These guys quit Airbnb and Twitter to help other startups grow much faster
When you install a new app on your iPhone, for instance, you don't really think about it. You download it, you open it, it just works.
But when you're dealing with the huge and constantly changing computers that run giant web services, rolling out new software can be crazy difficult, and hard to run efficiently.
Some estimates place average data center utilization as low as just 5%. That's a lot of waste.
Imagine how much harder it would be to get anything done on your iPhone if you had to choose which of its two processor cores you had to run each and every app on. That's what installing software at the data center level can be like.
Which takes us to Mesosphere. This startup, founded by two ex-engineers from Airbnb and Twitter, wants to make it just as easy to install software in the data center as it is to put an app on your phone, helping any company get up to size.
Mesosphere obviously scratches an itch for many in the tech sector: An early preview edition of the Mesosphere product got 3,800 enterprise signups, and it raised its first two funding rounds within six months of each other to the tune of $47.5 million, with investments from big name VCs like Andreessen Horowitz.
The promise
Mesosphere calls its product the Data Center Operating System (DCOS), because it wants to do for the data center what the Windows operating system did for the PC - make it easy for anybody to use, without needing to be a computer scientist.

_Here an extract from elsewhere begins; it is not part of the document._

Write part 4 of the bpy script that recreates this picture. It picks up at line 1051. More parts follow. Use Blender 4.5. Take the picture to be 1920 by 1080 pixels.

It says DCOS can increase data center utilization by two to three times right when you install it. Big marketing startup Hubspot, one of Mesosphere's earliest customers, is using it to save 65% off of its monthly Amazon cloud hosting bills. After all, Amazon's, Microsoft's, and Google's clouds are just big data centers.
"From our experience as engineers, it's just a better way to do this," says ex-Airbnb tech lead and Mesosphere co-founder/CTO Tobias Knaup.
Today, Mesosphere announces the launch of its core business model: A subscription service based on how many processor "nodes" you use DCOS to manage. So long as you pay, you get the updates to DCOS, Windows Update-style.
Back to the beginning
Mesosphere has its origins in the Apache Mesos project, a popular piece free software for managing large "clusters" of servers.A diverse set of large tech companies like Apple and Yelp use Apache Mesos behind the scenes to deal with an ever-growing collection of servers.
Mesos was created by Benjamin Hindman, then a PhD student at UC Berkeley. Once Mesos started to get some attention and grow its fanbase, Hindman took his talents to Twitter, where he put Mesos to work behind the scenes at the social network to help them grow.
In 2013, Hindman connected with Knaup, who had been struggling with similar growth issues in his role as tech lead at Airbnb. The two decided that Mesos would be the underlying core to a new kind of operating system - DCOS.
It just (doesn't) work
The potential here is to turn an entire data center into one big computer that's easy to run and manage. Knaup goes so far as to say that if he quit Mesosphere and founded another startup today, he'd make sure it was an application that runs on top of Mesosphere DCOS.
There have been plenty of companies that try to streamline things with data center automation, including recent Cisco acquisition Piston.
But it's never been easy: Deploying hot technologies like data processing software Hadoop or Google-made container management platform Kubernetes in the data center can take days and cause lots of headaches. That's a problem if you're a growing company that needs to scale up quickly, but they're easy to deploy with DCOS, Knaup says.
With DCOS, "a lot of these hard problems are already solved," Knaup says. "A minute and a half later, you have Kubernetes."Plus, if you're into that kind of thing, Mesosphere DCOS lets you launch applications inside Docker containers, which can make them even easier to manage still.
And a final benefit, Knaup says, is that a data center running Mesosphere DCOS is more stable, and that it can keep apps running even if a single server fails.
The future
The public cloud, including services from vendors like Amazon and Microsoft, is also a major focus for Mesosphere.
Mesosphere DCOS, the software, doesn't care whether the servers are in your own data center or hosted with Amazon Web Services. Which makes it ideal for those who want to take advantage of the high scale of the cloud, without giving up the control of (or the cash investment in) their own data center.
The industry term for that kind of "both-and" approach is called hybrid cloud, and it's going to be something you hear lot more about soon.
"Close to 100% of the companies [we talk to] are looking at hybrid," Knaup says.